→ **EXERCISE REQUIREMENTS**
Work through the listing below and count the lines that hold "pixels". Answer with the number alone.

---------- MATERIAL FOR THIS EXERCISE

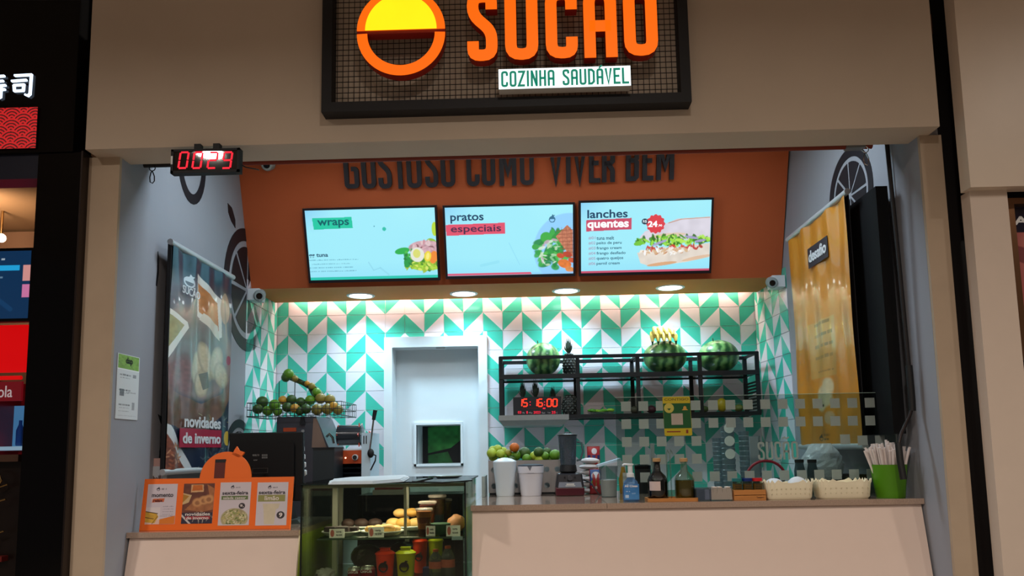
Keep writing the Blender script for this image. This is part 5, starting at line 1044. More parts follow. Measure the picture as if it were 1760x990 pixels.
for i, px in enumerate((1149, 1155)):
    x = onx(px, 3.81, Z0()); o = MB().tube([(x, 3.81, Z0()+.007), (x-.002, 3.81, H(px, 775, 3.81)+Z0()-.02), (x+.003, 3.805, H(px, 773, 3.81)+Z0()), (x+.010, 3.80, H(px, 780, 3.81)+Z0())], .0035, 8).build('glass_rod', glass('rod_glass', '#e8f4f0', 1.2), None, True); tag(o, 'thin clear glass stirrer standing between the two bottles, %s one' % ('left', 'right')[i], 'stirrer', 'stirrers on the wooden tray')
# sachet box
Yx = 3.75
def boxy(name, px0, px1, pyt, Y, dep, mat, lab, cat, rz=0, t=None):
    x0, x1 = onx(px0, Y, Z0()), onx(px1, Y, Z0()); h = H((px0+px1)/2, pyt, Y); t = thing(name, lab, cat, ((x0+x1)/2, Y+dep/2, Z0())); mb = MB(); mb.box(x0, x1, Y, Y+dep, Z0(), Z0()+h); return t, mb, x0, x1, h
t_, mb, x0, x1, h = boxy('sachet_box', 1197, 1223, 839, Yx, .08, None, 'small clear box of blue and white sachets beside the tray', 'box')
mb.build('box', glass('clear_box', '#b8c8d4', .3, fog=.3), t_); mb = MB(); mb.box(x0+.004, x1-.03, Yx+.006, Yx+.07, Z0()+.003, Z0()+h*.9); mb.build('blue_sachets', mt('blue_sachet', '#324e78', .5, var=.35, scale=60), t_)
mb = MB(); mb.obox(Vector((x1-.030, Yx+.002, Z0()+.006)), Vector((.03, 0, 0)), Vector((0, .01, 0)), Vector((.002, .004, h*.78))); mb.build('white_sachet', mt('lilac_card', '#b9aec4', .6), t_)
t_, mb, x0, x1, h = boxy('sweetener_box', 1220, 1259, 838, Yx, .07, None, 'clear plastic box packed with pinkish paper sachets', 'box'); mb.build('box', glass('clear_box2', '#e0e4e4', .3, fog=.12), t_)
for i in range(7): xx = x0+.006+(x1-x0-.02)*i/6; mb = MB(); mb.obox(Vector((xx, Yx+.008, Z0()+.004)), Vector((.017, 0, 0)), Vector((0, .045, 0)), Vector(((i % 3-1)*.005, -.002, h*(.86+.12*(i % 2))))); mb.build('paper_sachet', mt('sachet_pink', '#e8d2c4', .6, var=.06), t_)
# spice rack
Yz = 3.75; x0, x1 = onx(1262, Yz, Z0()), onx(1317, Yz, Z0()); hw = H(1290, 842, Yz)
t_ = thing('spice_rack', 'small brown wooden crate holding three spice jars', 'crate', ((x0+x1)/2, Yz+.04, Z0()))
for z0_, z1_ in ((.0, hw*.46), (hw*.52, hw)): 
    for yy in (Yz, Yz+.072): mb = MB(); mb.box(x0, x1, yy, yy+.006, Z0()+z0_, Z0()+z1_); mb.build('slat', WOOD, t_)
for xx in (x0, x1-.006): mb = MB(); mb.box(xx, xx+.006, Yz+.006, Yz+.072, Z0(), Z0()+hw); mb.build('side_board', WOOD, t_)
mb = MB(); mb.box(x0+.006, x1-.006, Yz+.006, Yz+.072, Z0(), Z0()+.004); mb.build('bottom_board', WOOD, t_)
ft = Frame((x0, Yz, Z0()), (1, 0, 0), (0, 0, 1)); text('Tempero', ft, ((x1-x0)*.7, hw*.14, (x1-x0)*.93, hw*.34), mt('burnt_mark', '#4a2c18', .7), t_, .0005, .0012, .0)
hj = H(1290, 822, Yz+.03); zj0 = Z0()+.0045; ljs = [('green', '#1f6a6c'), ('blue', '#0c2468'), ('red', '#c01c24')]
for i, (c_, hx) in enumerate(ljs):
    x = x0+(x1-x0)*(.18+.32*i); y = Yz+.039; t = thing('spice_jar', 'spice jar with %s lid in the small wooden crate' % c_, 'jar', (x, y, zj0), group='spice jars in the wooden crate'); r = (x1-x0)*.145
    mb = MB(); mb.lathe([(r, 0), (r, hj*.84-.004), (r*.9, hj*.86-.004)], (x, y, zj0), 18, sq=.3); mb.build('jar_glass', glass('jar_glass', '#d8d8c8', .3), t, True)
    mb = MB(); mb.lathe([(r*.94, .002), (r*.94, hj*.70)], (x, y, zj0), 18, sq=.3); mb.build('spice', mt('spice_ochre', '#94702c', .8, var=.3, scale=80), t, True)
    mb = MB(); mb.lathe([(r*1.06, hj*.86-.004), (r*1.06, hj-.004)], (x, y, zj0), 18, sq=.3); mb.build('lid', mt('lid_'+c_, hx, .35), t, True)
    mb = MB()
    for q_ in range(3): mb.prism([(x-ft.o.x-r*.7, hw+.006+q_*.009), (x-ft.o.x+r*.6, hw+.0065+q_*.009), (x-ft.o.x+r*.6, hw+.009+q_*.009), (x-ft.o.x-r*.7, hw+.0085+q_*.009)], Frame((x0, y-r-.0005, Z0()), (1, 0, 0), (0, 0, 1)), 0, .001)
    mb.build('label_stripes', mt('jar_label_ink', '#2c2416', .6), t)
# scalloped baskets
def basket(px0, px1, pyt, Y, lab, content):
    x0, x1 = onx(px0, Y, Z0()), onx(px1, Y, Z0()); h = H((px0+px1)/2, pyt, Y); t = thing('scalloped_basket', lab, 'basket', ((x0+x1)/2, Y+.075, Z0()), group='cream scalloped baskets'); cx = (x0+x1)/2; w_ = (x1-x0)/2; cy = Y+.067; CR = mt('cream_plastic', '#f0e6c8', .4, var=.02)
    nn = 120
    def ring(sx_, sy_, z, zig=0):
        out = []
        for i in range(nn):
            a = 2*math.pi*i/nn; c_, s_ = math.cos(a), math.sin(a); e = .38; out.append((cx+math.copysign(abs(c_)**e, c_)*sx_, cy+math.copysign(abs(s_)**e, s_)*sy_, z+zig*(.5-abs((i/6) % 1-.5))*2))
        return out
    mb = MB(); mb.rings([ring(w_*.86, .050, Z0()), ring(w_*.92, .058, Z0()+.01), ring(w_*.97, .064, Z0()+h*.75), ring(w_*1.0, .067, Z0()+h*.84, .016), ring(w_*.985, .0655, Z0()+h*.84, .016), ring(w_*.94, .060, Z0()+h*.7), ring(w_*.88, .052, Z0()+.014), ring(w_*.5, .03, Z0()+.012)], True, True); mb.build('shell', CR, t, True)
    mb = MB()
    for i in range(9):
        for j in range(2): mb.ball((x0+w_*2*(.12+.095*i), cy-.0635-.0015*(j)+(.003 if j == 0 else 0), Z0()+h*(.3+.25*j)), .0035, .0015, .0035, 6, 4)
    mb.build('embossed_dots', mt('cream_plastic_dark', '#cfc4a4', .5), t)['kind'] = 'stuff'
    if content:
        for i in range(2): mb = MB(); mb.ball((cx-w_*.5+w_*.95*i, cy, Z0()+h*.62), w_*.42, .045, h*.46+.006*i, 18, 10); tag(mb.build('folded_napkins', mt('napkin_white', '#cfd3d8', .8), None, True), 'white napkin heap in the left scalloped basket, %s one' % ('left', 'right')[i], 'napkins')
basket(1318, 1404, 825, 3.735, 'left cream scalloped basket holding white napkins', True)
basket(1409, 1505, 823, 3.735, 'right cream scalloped basket near the green straw pot', False)
# green straw pot
Yg = 3.79; x = onx(1531, Yg, Z0()); h = H(1530, 798, Yg); w0, w1 = 22*k(Yg), 29*k(Yg)
t_ = thing('straw_pot', 'lime green plastic pot full of white paper straws', 'pot', (x, Yg, Z0()))
mb = MB(); mb.lathe([(w0, 0), (w0*1.02, .004), (w1, h), (w1*.96, h), (w0*.95, .01), (0, .01)], (x, Yg, Z0()), 28, cap1=False); mb.build('pot', mt('lime_green_plastic', '#4f8a0c', .4, var=.03), t_, True)
WS = mt('straw_white', '#dccfca', .6); rs = np.random.RandomState(8)
for i in range(90):
    a = rs.rand()*6.28; r = math.sqrt(rs.rand()); bx_, by_ = x+r*w0*.6*math.cos(a), Yg+r*w0*.6*math.sin(a); f = 1.9+rs.rand()*.75; hx = h*(1.58-.2*r+rs.rand()*.2); tx, ty = x+(bx_-x)*f*1.1, Yg+(by_-Yg)*f
    tx = min(tx, XRE-.012)
    o = MB().tube([(bx_, by_, Z0()+.014), (tx, ty, Z0()+hx)], .0058, 6).build('paper_straw', WS, None); tag(o, 'white paper straw standing in the lime green pot', 'straw', 'paper straws in the green pot')
# jars with black lids, red handle, bag of bowls, dark box behind the glass
for i, px in enumerate((1377, 1399)):
    y = 4.10; x = onx(px, y, Z0()); h = H(px, 795, y); r = 8.5*k(y); t = thing('storage_jar', 'clear glass jar with black lid behind the glass screen, %s one' % ('left', 'right')[i], 'jar', (x, y, Z0()), group='black lidded jars')
    mb = MB(); mb.lathe([(r, 0), (r*1.05, .006), (r*1.05, h*.75), (r*.8, h*.95), (r*.8, h)], (x, y, Z0()), 20, cap1=False); mb.build('jar_glass', glass('jar_glass_dark', '#8fa0a4', .6, fog=.15, fogcol='#7f9094'), t, True); mb = MB(); mb.lathe([(r*.88, h), (r*.88, h+.016)], (x, y, Z0()), 20); mb.build('lid', BLACKM, t, True)
y = 4.30; a = onx(1285, y, Z0()); b = onx(1352, y, Z0()); zc_ = H(1318, 792, y); c0 = (a+b)/2; rr = (b-a)/2
t_ = thing('bucket_with_handle', 'dark red arched handle of a pail standing behind the napkin basket', 'pail', (c0, y, Z0()))
mb = MB(); mb.tube([(c0+rr*math.cos(q_), y, Z0()+zc_*.45+zc_*.55*math.sin(q_)) for q_ in [math.pi*i/20 for i in range(21)]], .0075, 10); mb.build('handle', mt('dark_red_plastic', '#b01c38', .4), t_, True)
mb = MB(); mb.lathe([(rr*.8, 0), (rr*.98, zc_*.46), (rr*.94, zc_*.46), (rr*.76, .01)], (c0, y, Z0()), 28, cap1=False, sy=.55); mb.build('pail', glass('pail_plastic', '#9fb4b8', .3, fog=.35, fogcol='#6f8488'), t_, True)
y = 4.12; x0, x1 = onx(1408, y, Z0()), onx(1496, y, Z0()); zk = H(1450, 826, y); t_ = thing('dark_crate', 'dark brown box on the counter under the bag of plastic bowls', 'box', ((x0+x1)/2, y+.1, Z0()))
mb = MB(); mb.box(x0, x1, y, y+.2, Z0(), Z0()+zk); mb.build('body', mt('dark_brown_box', '#1c1210', .5), t_); mb = MB(); mb.box(x0+(x1-x0)*.62, x1-.005, y+.005, y+.19, Z0()+zk, Z0()+zk+.03); mb.build('flap', mt('brown_card', '#3c241c', .6), t_)
x = onx(1426, y-.0, Z0()+zk); rb = 35*k(y); zb = Z0()+zk+.002; hb_ = zof(1428, 762, y)-zb; t_ = thing('bowl_bag', 'crumpled clear plastic bag full of white bowls', 'bag', (x, y+.09, zb))
mb = MB(); rs = random.Random(3); R = []
for i in range(12):
    f = i/11; r = rb*(.72+.28*math.sin(math.pi*min(1, f*1.25))**.7 if f < .8 else .72*(1-(f-.8)*2.2)+.05); R.append([(x+r*(1+rs.uniform(-.07, .07))*math.cos(2*math.pi*j/22), y+.09+r*.85*(1+rs.uniform(-.07, .07))*math.sin(2*math.pi*j/22), zb+hb_*f*(1+rs.uniform(-.015, .015)) if 0 < i < 11 else zb+hb_*f) for j in range(22)])
mb.rings(R); mb.build('film', glass('bag_film', '#e8ecf0', .6, .15, fog=.85, fogcol='#f2f4f8'), t_)
for i in range(5):
    r = rb*.62; z = zb+.004+i*hb_*.14; mb = MB(); mb.lathe([(r*.6, z-zb), (r*.95, z-zb+hb_*.16), (r, z-zb+hb_*.17), (r*.9, z-zb+hb_*.15), (r*.5, z-zb+.006)], (x+.004*(i % 2), y+.09, zb), 24, cap1=False); tag(mb.build('plastic_bowl', mt('bowl_white', '#d8dce2', .4), None, True), 'white plastic bowl nested in the clear bag', 'bowl', 'bowls inside the plastic bag')
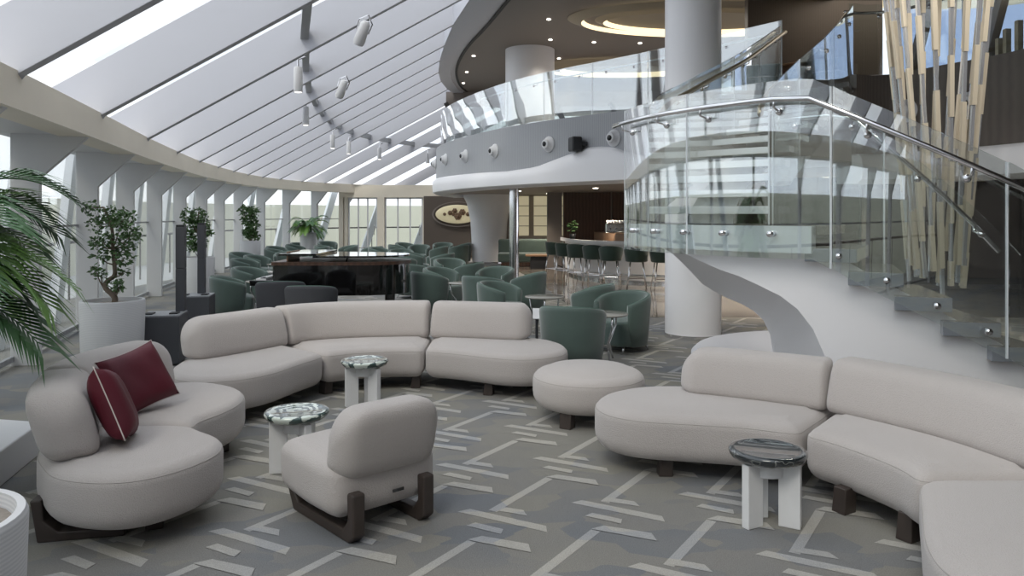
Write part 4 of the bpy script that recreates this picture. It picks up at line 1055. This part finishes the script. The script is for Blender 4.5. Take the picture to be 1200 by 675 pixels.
def pz(px, py, Y): return (XA(px,Y)-XA(132,Y), 0, ZA(py,Y)-.73)
cl = [(XA(x,8.25)-PX1, random.uniform(-.1,.1), ZA(y,8.25)-.74, r) for x, y, r in ((108,240,.06),(118,250,.13),(135,252,.14),(152,256,.13),(160,272,.08),(110,262,.1),(140,268,.16),(125,282,.13),(112,287,.09),(148,284,.12),(133,296,.13),(150,302,.1),(119,300,.07),(118,317,.08),(115,322,.06),(137,330,.09),(143,336,.07),(146,318,.05),(130,340,.06))]
ficus('bonsai-like ficus with a knotted trunk in the nearest white planter', (PX1,PY1), .735, cl, [(.02,0,0),(.03,0,.08),(-.1,0,.18),(-.06,.02,.26),(.03,0,.3),(.02,0,.42),(.0,0,.6),(.0,0,.85),(-.1,0,1.05)], leaf=.055)
X2, Y2 = XA(233,16.0), 16.0
planter_obj('white ribbed planter behind the farther column speaker', (X2,Y2), .32, .82)
ficus('ficus tree in the second white planter along the windows', (X2,Y2), .775, [(XA(x,16)-X2,0,ZA(y,16)-.78,r) for x,y,r in ((221,252,.17),(232,252,.2),(238,262,.15),(226,264,.17),(222,274,.12),(231,284,.2),(243,272,.12),(226,288,.15))], [(0,0,0),(.05,0,.3),(-.05,0,.6),(0,0,1.0)], leaf=.08)
X3, Y3 = XA(293,22), 22.0
planter_obj('white planter at mid distance holding a small ficus', (X3,Y3), .3, .96)
ficus('small ficus in the third white planter along the windows', (X3,Y3), .915, [(XA(x,22)-X3,0,ZA(y,22)-.92,r) for x,y,r in ((288,247,.18),(296,248,.18),(291,257,.2),(297,265,.18),(292,272,.2),(298,276,.15))], [(0,0,0),(.03,0,.4),(0,0,.9)], leaf=.1)
X4, Y4 = XA(361,26), 26.0
planter_obj('white planter farthest along the windows, holding a palm', (X4,Y4), .27, 1.1)
planter_obj('white ribbed planter filled with gravel at the bottom left corner', (-1.89,2.36), .33, .74)
def frond(L, droop, up, n=22, leafL=.3, w=.018):
    m = MB(); pts = []
    for i in range(n+1):
        u = i/n; pts.append(Vector((L*u*(1-.12*u), 0, up*L*u*(1-.35*u)-droop*L*u*u)))
    m.tube(pts, .008, 5, r2=.003)
    for i in range(3, n+1):
        u = i/n; p = pts[i]; t = (pts[min(i+1,n)]-pts[i-1]).normalized(); ll = leafL*(1.05-.5*abs(u-.45)*1.6)*random.uniform(.85,1.1)
        for s in (-1,1):
            side = Vector((0,s,0)); d = (t*.75+side*.62+Vector((0,0,.12))).normalized()
            q1 = p+d*ll*.5+Vector((0,0,.0)); q2 = p+d*ll+Vector((0,0,-.28*ll)); wv = t.cross(d).normalized().cross(d)*w
            m.add([p-wv*.3, p+wv*.3, q1+wv, q2, q1-wv], [(0,1,2,4),(4,2,3)])
    return m
def palm(label, loc, n, L, lean_to=None, leafL=.3, w=.018, trunk=.25, amin=0, amax=2*PI):
    t = thing('palm_plant', label, 'palm', loc)
    MB().tube([(0,0,0),(0,0,trunk)], .05, 8, r2=.03).build('trunk', M['bark'], t, smooth=True)
    for k in range(n):
        a = amin+(amax-amin)*(k+random.uniform(-.2,.2))/n; up = random.uniform(.55,1.5) if k%3 else random.uniform(.2,.6)
        o = frond(L*random.uniform(.75,1.1), random.uniform(.35,.75), up, leafL=leafL, w=w).build('frond', M['palm'] if k%2 else M['palm2'], t)
        o.location = (0,0,trunk*random.uniform(.5,1)); o.rotation_euler = (0,0,a)
    return t
palm('feathery palm in the farthest planter among the green chairs', (X4,Y4,1.05), 20, .72, leafL=.3, w=.016, trunk=.3)
pp = (-3.34,4.2)
planter_obj('white planter on the ledge under the foreground palm', (pp[0]-.12,pp[1]), .3, .5, .225)
palm('big foreground palm spreading green fronds into the left edge', (pp[0]-.0,pp[1],.68), 38, .8, leafL=.42, w=.016, trunk=1.05)

# ------------------------------------------------------------------ ceiling spotlights and beam speakers
def spot(label, px, py, L_=2.45, s=1.0, tilt=(0,0,0), cam=False):
    return None
def along(px):  # purlin point at column px
    best = min(range(len(mids)-1), key=lambda i: abs((600+FPX*mids[i][0]/mids[i][1]+600+FPX*mids[i+1][0]/mids[i+1][1])/2-px) )
    return best
sp0 = None
PB = [Vector(m_) for m_ in mids]
PBs = []
for a, b in zip(PB, PB[1:]):
    for k in range(8): PBs.append(a.lerp(b, k/8))
for i, (px, py) in enumerate(((380,83),(378,130),(386,152),(405,170),(441,180),(496,187))):
    c = min(PBs, key=lambda q: abs(600+FPX*q.x/q.y-px-8)+abs(252-FPX*(q.z-1.7)/q.y-py+6)*1.0)
    if sp0 is None:
        sp0 = thing('track_spotlight', '', 'spotlight')
        MB().lathe([(.001,-.32),(.055,-.32),(.06,-.3),(.06,0),(.05,.02),(.001,.02)], n=20).build('lamp_body', M['white'], sp0, auto=40); MB().tube([(0,0,0),(.0,0,.12),(.1,0,.16)], .012, 6).build('bracket', M['chrome'], sp0)
        MB().lathe([(.001,-.322),(.045,-.322)], n=16).build('lens', M['lamp'], sp0)
        o = sp0
    else: o = dup(sp0, (0,0,0), 0, '')
    o.location = (c.x-.1, c.y-.05, c.z-.05); o.scale = (1.25,1.25,1.25)
    o['label'] = 'white cylinder spotlight hanging below the glazed roof, %s from the camera' % ['nearest','second','third','fourth','fifth','farthest'][i]; o['group'] = 'cylinder spotlights under the glass roof'
for i, (px, py, Y) in enumerate(((425,37,10.9),(401,103,14.5))):
    t = thing('projector_light', 'white stage light aimed down from the %s roof rafter' % ('nearer' if i == 0 else 'farther'), 'spotlight', (XA(px,Y),Y,ZA(py,Y)))
    t.rotation_euler = (rad(20),rad(25),0)
    MB().lathe([(.001,-.2),(.07,-.2),(.085,-.15),(.07,.12),(.04,.16),(.001,.16)], n=20).build('lamp_body', M['white'], t, auto=40)
    MB().lathe([(.001,-.205),(.06,-.205)], n=16).build('lens', M['blackmat'], t); MB().tube([(-.09,0,0),(-.1,0,.15),(0,0,.25),(.1,0,.15),(.09,0,0)], .012, 6).build('yoke', M['chrome'], t)
for i, (px, py) in enumerate(((130,150),(257,203),(356,218))):
    c = min(WCs, key=lambda q: abs(600+FPX*q.x/q.y-px) if q.y < 27 else 999); j = WCs.index(c); tt = (WCs[j+1]-WCs[j-1]).normalized(); n_ = Vector((tt.y,-tt.x))
    p = c+n_*.17; t = thing('beam_speaker', 'small round-backed white speaker on the window beam, %s' % ['nearest the camera','second along','third along'][i], 'speaker', (p.x,p.y,2.76), math.atan2(n_.y,n_.x))
    t['group'] = 'white speakers on the window beam'
    MB().ball((.02,0,0), .14, (.8,1.3,.8), 16).build('housing', M['white'], t, smooth=True); MB().ball((.1,-.04,-.02), .1, (.5,1.2,.7), 12).build('grille', M['grill'], t, smooth=True); MB().box((-.1,0,0), (.14,.06,.06)).build('bracket', M['chrome'], t)

# ------------------------------------------------------------------ upper deck furniture
dc = tub_chair('dining_chair', 'green upholstered chair on the upper deck behind the stair glass', M['velvet']); dc.location = (XA(885,13.7),13.7,3.7); dc.rotation_euler = (0,0,2.2); dc['category'] = 'chair'
dup(dc, (XA(972,12.9),12.9,3.7), 2.6, 'dark green chair on the upper deck right of the stair head')
ut = thing('dining_table', 'round wooden dining table on the upper deck behind the stairs', 'table', (5.35,14.0,3.7))
MB().lathe([(.001,.7),(.5,.7),(.52,.72),(.5,.74),(.001,.74)], n=32).build('table_top', M['counterwood'], ut, auto=40); MB().lathe([(.25,0),(.25,.03),(.05,.05),(.05,.7)], n=20).build('pedestal', M['darkframe'], ut, auto=40)

# ------------------------------------------------------------------ world, camera, render look
w = bpy.data.worlds.new('sky'); bpy.context.scene.world = w; w.use_nodes = True; nt = w.node_tree
bg = nt.nodes['Background']; tc = nt.nodes.new('ShaderNodeTexCoord'); n1 = nt.nodes.new('ShaderNodeTexNoise'); n1.inputs['Scale'].default_value = 3; n1.inputs['Detail'].default_value = 5
r = nt.nodes.new('ShaderNodeValToRGB'); r.color_ramp.elements[0].color = (.74,.80,.92,1); r.color_ramp.elements[0].position = .35; r.color_ramp.elements[1].color = (.96,.97,1,1); r.color_ramp.elements[1].position = .65
mp = nt.nodes.new('ShaderNodeMapping'); mp.inputs['Scale'].default_value = (1,1,3)
nt.links.new(tc.outputs['Generated'], mp.inputs[0]); nt.links.new(mp.outputs[0], n1.inputs['Vector']); nt.links.new(n1.outputs['Fac'], r.inputs[0]); nt.links.new(r.outputs[0], bg.inputs[0]); bg.inputs[1].default_value = 1.0
sun = bpy.data.lights.new('sun','SUN'); sun.energy = .8; sun.angle = rad(20); sun.color = (1,.94,.84)
so = bpy.data.objects.new('sun', sun); col.objects.link(so); so.rotation_euler = (rad(38), rad(-20), 0)
cam = bpy.data.cameras.new('camera'); co = bpy.data.objects.new('camera', cam); col.objects.link(co)
co.location = (0,0,CAMH); co.rotation_euler = (rad(90),0,0); cam.sensor_width = 36; cam.lens = 36*FPX/1200; cam.shift_y = -(337.5-HOR)/1200; cam.clip_end = 200; cam.clip_start = .05
bpy.context.scene.camera = co
sc = bpy.context.scene; vs = sc.view_settings; vs.view_transform = 'Standard'; vs.look = 'None'; vs.gamma = 1; vs.use_curve_mapping = False; vs.exposure = .68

--------------------

→ **RESULT FOR THIS TASK**
2